-- START --
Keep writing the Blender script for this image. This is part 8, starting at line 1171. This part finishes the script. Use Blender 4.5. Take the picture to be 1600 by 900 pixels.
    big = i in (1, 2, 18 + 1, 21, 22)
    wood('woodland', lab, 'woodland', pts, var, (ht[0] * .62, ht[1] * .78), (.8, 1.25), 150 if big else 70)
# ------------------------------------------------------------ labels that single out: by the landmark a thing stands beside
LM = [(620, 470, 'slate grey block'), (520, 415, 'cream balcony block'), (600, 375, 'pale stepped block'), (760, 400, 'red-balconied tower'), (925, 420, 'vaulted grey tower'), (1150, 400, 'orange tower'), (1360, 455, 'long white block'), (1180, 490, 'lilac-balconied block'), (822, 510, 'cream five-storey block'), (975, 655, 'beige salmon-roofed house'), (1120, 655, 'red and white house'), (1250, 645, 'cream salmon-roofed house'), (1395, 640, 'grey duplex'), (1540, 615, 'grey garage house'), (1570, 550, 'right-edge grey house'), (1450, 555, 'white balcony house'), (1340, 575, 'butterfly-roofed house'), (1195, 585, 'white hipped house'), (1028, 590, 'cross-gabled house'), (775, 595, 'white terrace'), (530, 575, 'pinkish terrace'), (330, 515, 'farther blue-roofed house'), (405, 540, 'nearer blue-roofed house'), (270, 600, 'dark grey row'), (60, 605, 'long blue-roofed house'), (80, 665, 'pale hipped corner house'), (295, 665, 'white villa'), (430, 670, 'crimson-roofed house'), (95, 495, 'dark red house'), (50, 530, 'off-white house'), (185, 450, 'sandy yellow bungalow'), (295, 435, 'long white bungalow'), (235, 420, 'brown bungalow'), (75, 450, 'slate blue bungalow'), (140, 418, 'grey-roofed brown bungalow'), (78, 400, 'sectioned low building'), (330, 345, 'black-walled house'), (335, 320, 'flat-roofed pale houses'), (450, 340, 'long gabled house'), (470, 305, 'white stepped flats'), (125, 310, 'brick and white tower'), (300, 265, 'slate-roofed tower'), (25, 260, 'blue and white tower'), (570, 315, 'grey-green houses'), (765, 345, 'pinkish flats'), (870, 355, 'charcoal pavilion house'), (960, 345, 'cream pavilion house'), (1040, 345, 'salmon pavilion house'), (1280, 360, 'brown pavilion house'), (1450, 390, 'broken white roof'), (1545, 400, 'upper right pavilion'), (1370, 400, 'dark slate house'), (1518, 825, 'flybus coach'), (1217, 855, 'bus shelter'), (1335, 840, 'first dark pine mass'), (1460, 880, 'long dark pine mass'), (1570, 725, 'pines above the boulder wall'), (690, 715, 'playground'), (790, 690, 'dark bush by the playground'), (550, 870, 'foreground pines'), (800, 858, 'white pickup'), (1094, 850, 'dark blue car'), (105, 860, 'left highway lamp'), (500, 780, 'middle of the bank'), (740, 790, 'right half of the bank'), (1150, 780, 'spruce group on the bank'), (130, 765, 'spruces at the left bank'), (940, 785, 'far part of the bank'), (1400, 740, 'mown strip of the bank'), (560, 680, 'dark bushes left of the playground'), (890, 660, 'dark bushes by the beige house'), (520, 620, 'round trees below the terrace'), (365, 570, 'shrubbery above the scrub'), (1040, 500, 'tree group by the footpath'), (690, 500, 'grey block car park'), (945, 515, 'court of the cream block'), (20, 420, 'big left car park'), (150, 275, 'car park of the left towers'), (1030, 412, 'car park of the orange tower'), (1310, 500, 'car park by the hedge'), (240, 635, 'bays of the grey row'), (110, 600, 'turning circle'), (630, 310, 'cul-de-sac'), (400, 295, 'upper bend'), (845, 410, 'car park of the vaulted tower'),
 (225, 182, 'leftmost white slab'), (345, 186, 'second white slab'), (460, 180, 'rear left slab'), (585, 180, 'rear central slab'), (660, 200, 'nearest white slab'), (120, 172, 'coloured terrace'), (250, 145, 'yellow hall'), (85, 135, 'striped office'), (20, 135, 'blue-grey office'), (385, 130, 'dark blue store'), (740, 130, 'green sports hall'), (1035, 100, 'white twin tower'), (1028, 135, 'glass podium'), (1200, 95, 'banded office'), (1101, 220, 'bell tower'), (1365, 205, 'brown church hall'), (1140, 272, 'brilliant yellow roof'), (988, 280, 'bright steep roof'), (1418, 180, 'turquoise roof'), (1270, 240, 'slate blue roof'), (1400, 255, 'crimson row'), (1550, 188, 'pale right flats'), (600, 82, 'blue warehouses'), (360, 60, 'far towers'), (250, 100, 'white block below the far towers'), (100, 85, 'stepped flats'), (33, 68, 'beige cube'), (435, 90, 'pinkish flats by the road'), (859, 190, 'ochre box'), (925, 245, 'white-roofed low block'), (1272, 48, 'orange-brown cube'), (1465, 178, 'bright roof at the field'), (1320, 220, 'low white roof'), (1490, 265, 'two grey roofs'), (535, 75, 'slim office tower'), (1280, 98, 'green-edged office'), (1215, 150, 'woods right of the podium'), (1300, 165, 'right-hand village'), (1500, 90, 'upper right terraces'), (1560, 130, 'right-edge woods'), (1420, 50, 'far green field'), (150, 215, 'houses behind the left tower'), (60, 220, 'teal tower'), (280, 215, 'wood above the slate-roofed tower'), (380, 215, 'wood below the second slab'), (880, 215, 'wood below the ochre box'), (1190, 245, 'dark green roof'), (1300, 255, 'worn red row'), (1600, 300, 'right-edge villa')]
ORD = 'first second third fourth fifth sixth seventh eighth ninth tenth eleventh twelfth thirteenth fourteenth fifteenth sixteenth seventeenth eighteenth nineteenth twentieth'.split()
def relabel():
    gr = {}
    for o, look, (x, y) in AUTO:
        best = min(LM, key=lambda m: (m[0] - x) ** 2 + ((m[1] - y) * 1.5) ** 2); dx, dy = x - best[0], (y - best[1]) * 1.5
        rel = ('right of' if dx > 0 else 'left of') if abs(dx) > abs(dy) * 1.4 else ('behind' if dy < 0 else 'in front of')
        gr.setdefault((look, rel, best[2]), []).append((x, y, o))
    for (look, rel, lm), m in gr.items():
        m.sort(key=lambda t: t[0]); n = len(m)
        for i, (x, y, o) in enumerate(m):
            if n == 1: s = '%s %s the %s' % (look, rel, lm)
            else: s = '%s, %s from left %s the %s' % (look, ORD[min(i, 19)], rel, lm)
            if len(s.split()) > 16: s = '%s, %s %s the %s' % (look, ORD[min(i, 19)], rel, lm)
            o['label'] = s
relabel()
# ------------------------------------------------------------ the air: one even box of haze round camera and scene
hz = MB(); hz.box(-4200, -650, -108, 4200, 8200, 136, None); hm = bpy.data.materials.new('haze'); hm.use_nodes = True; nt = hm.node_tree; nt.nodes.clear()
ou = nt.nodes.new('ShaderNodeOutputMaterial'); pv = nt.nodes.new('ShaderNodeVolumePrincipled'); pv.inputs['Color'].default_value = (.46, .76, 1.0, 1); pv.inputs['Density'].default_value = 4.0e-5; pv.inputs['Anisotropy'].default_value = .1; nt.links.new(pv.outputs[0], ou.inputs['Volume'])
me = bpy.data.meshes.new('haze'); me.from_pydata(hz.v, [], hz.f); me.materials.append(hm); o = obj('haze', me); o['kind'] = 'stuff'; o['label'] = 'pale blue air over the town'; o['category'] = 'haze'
-- END --
■ **Set problem**
Write out the whole listing exactly.

■ **Correct answer**
Keep writing the Blender script for this image. This is part 8, starting at line 1171. This part finishes the script. Use Blender 4.5. Take the picture to be 1600 by 900 pixels.
    big = i in (1, 2, 18 + 1, 21, 22)
    wood('woodland', lab, 'woodland', pts, var, (ht[0] * .62, ht[1] * .78), (.8, 1.25), 150 if big else 70)
# ------------------------------------------------------------ labels that single out: by the landmark a thing stands beside
LM = [(620, 470, 'slate grey block'), (520, 415, 'cream balcony block'), (600, 375, 'pale stepped block'), (760, 400, 'red-balconied tower'), (925, 420, 'vaulted grey tower'), (1150, 400, 'orange tower'), (1360, 455, 'long white block'), (1180, 490, 'lilac-balconied block'), (822, 510, 'cream five-storey block'), (975, 655, 'beige salmon-roofed house'), (1120, 655, 'red and white house'), (1250, 645, 'cream salmon-roofed house'), (1395, 640, 'grey duplex'), (1540, 615, 'grey garage house'), (1570, 550, 'right-edge grey house'), (1450, 555, 'white balcony house'), (1340, 575, 'butterfly-roofed house'), (1195, 585, 'white hipped house'), (1028, 590, 'cross-gabled house'), (775, 595, 'white terrace'), (530, 575, 'pinkish terrace'), (330, 515, 'farther blue-roofed house'), (405, 540, 'nearer blue-roofed house'), (270, 600, 'dark grey row'), (60, 605, 'long blue-roofed house'), (80, 665, 'pale hipped corner house'), (295, 665, 'white villa'), (430, 670, 'crimson-roofed house'), (95, 495, 'dark red house'), (50, 530, 'off-white house'), (185, 450, 'sandy yellow bungalow'), (295, 435, 'long white bungalow'), (235, 420, 'brown bungalow'), (75, 450, 'slate blue bungalow'), (140, 418, 'grey-roofed brown bungalow'), (78, 400, 'sectioned low building'), (330, 345, 'black-walled house'), (335, 320, 'flat-roofed pale houses'), (450, 340, 'long gabled house'), (470, 305, 'white stepped flats'), (125, 310, 'brick and white tower'), (300, 265, 'slate-roofed tower'), (25, 260, 'blue and white tower'), (570, 315, 'grey-green houses'), (765, 345, 'pinkish flats'), (870, 355, 'charcoal pavilion house'), (960, 345, 'cream pavilion house'), (1040, 345, 'salmon pavilion house'), (1280, 360, 'brown pavilion house'), (1450, 390, 'broken white roof'), (1545, 400, 'upper right pavilion'), (1370, 400, 'dark slate house'), (1518, 825, 'flybus coach'), (1217, 855, 'bus shelter'), (1335, 840, 'first dark pine mass'), (1460, 880, 'long dark pine mass'), (1570, 725, 'pines above the boulder wall'), (690, 715, 'playground'), (790, 690, 'dark bush by the playground'), (550, 870, 'foreground pines'), (800, 858, 'white pickup'), (1094, 850, 'dark blue car'), (105, 860, 'left highway lamp'), (500, 780, 'middle of the bank'), (740, 790, 'right half of the bank'), (1150, 780, 'spruce group on the bank'), (130, 765, 'spruces at the left bank'), (940, 785, 'far part of the bank'), (1400, 740, 'mown strip of the bank'), (560, 680, 'dark bushes left of the playground'), (890, 660, 'dark bushes by the beige house'), (520, 620, 'round trees below the terrace'), (365, 570, 'shrubbery above the scrub'), (1040, 500, 'tree group by the footpath'), (690, 500, 'grey block car park'), (945, 515, 'court of the cream block'), (20, 420, 'big left car park'), (150, 275, 'car park of the left towers'), (1030, 412, 'car park of the orange tower'), (1310, 500, 'car park by the hedge'), (240, 635, 'bays of the grey row'), (110, 600, 'turning circle'), (630, 310, 'cul-de-sac'), (400, 295, 'upper bend'), (845, 410, 'car park of the vaulted tower'),
 (225, 182, 'leftmost white slab'), (345, 186, 'second white slab'), (460, 180, 'rear left slab'), (585, 180, 'rear central slab'), (660, 200, 'nearest white slab'), (120, 172, 'coloured terrace'), (250, 145, 'yellow hall'), (85, 135, 'striped office'), (20, 135, 'blue-grey office'), (385, 130, 'dark blue store'), (740, 130, 'green sports hall'), (1035, 100, 'white twin tower'), (1028, 135, 'glass podium'), (1200, 95, 'banded office'), (1101, 220, 'bell tower'), (1365, 205, 'brown church hall'), (1140, 272, 'brilliant yellow roof'), (988, 280, 'bright steep roof'), (1418, 180, 'turquoise roof'), (1270, 240, 'slate blue roof'), (1400, 255, 'crimson row'), (1550, 188, 'pale right flats'), (600, 82, 'blue warehouses'), (360, 60, 'far towers'), (250, 100, 'white block below the far towers'), (100, 85, 'stepped flats'), (33, 68, 'beige cube'), (435, 90, 'pinkish flats by the road'), (859, 190, 'ochre box'), (925, 245, 'white-roofed low block'), (1272, 48, 'orange-brown cube'), (1465, 178, 'bright roof at the field'), (1320, 220, 'low white roof'), (1490, 265, 'two grey roofs'), (535, 75, 'slim office tower'), (1280, 98, 'green-edged office'), (1215, 150, 'woods right of the podium'), (1300, 165, 'right-hand village'), (1500, 90, 'upper right terraces'), (1560, 130, 'right-edge woods'), (1420, 50, 'far green field'), (150, 215, 'houses behind the left tower'), (60, 220, 'teal tower'), (280, 215, 'wood above the slate-roofed tower'), (380, 215, 'wood below the second slab'), (880, 215, 'wood below the ochre box'), (1190, 245, 'dark green roof'), (1300, 255, 'worn red row'), (1600, 300, 'right-edge villa')]
ORD = 'first second third fourth fifth sixth seventh eighth ninth tenth eleventh twelfth thirteenth fourteenth fifteenth sixteenth seventeenth eighteenth nineteenth twentieth'.split()
def relabel():
    gr = {}
    for o, look, (x, y) in AUTO:
        best = min(LM, key=lambda m: (m[0] - x) ** 2 + ((m[1] - y) * 1.5) ** 2); dx, dy = x - best[0], (y - best[1]) * 1.5
        rel = ('right of' if dx > 0 else 'left of') if abs(dx) > abs(dy) * 1.4 else ('behind' if dy < 0 else 'in front of')
        gr.setdefault((look, rel, best[2]), []).append((x, y, o))
    for (look, rel, lm), m in gr.items():
        m.sort(key=lambda t: t[0]); n = len(m)
        for i, (x, y, o) in enumerate(m):
            if n == 1: s = '%s %s the %s' % (look, rel, lm)
            else: s = '%s, %s from left %s the %s' % (look, ORD[min(i, 19)], rel, lm)
            if len(s.split()) > 16: s = '%s, %s %s the %s' % (look, ORD[min(i, 19)], rel, lm)
            o['label'] = s
relabel()
# ------------------------------------------------------------ the air: one even box of haze round camera and scene
hz = MB(); hz.box(-4200, -650, -108, 4200, 8200, 136, None); hm = bpy.data.materials.new('haze'); hm.use_nodes = True; nt = hm.node_tree; nt.nodes.clear()
ou = nt.nodes.new('ShaderNodeOutputMaterial'); pv = nt.nodes.new('ShaderNodeVolumePrincipled'); pv.inputs['Color'].default_value = (.46, .76, 1.0, 1); pv.inputs['Density'].default_value = 4.0e-5; pv.inputs['Anisotropy'].default_value = .1; nt.links.new(pv.outputs[0], ou.inputs['Volume'])
me = bpy.data.meshes.new('haze'); me.from_pydata(hz.v, [], hz.f); me.materials.append(hm); o = obj('haze', me); o['kind'] = 'stuff'; o['label'] = 'pale blue air over the town'; o['category'] = 'haze'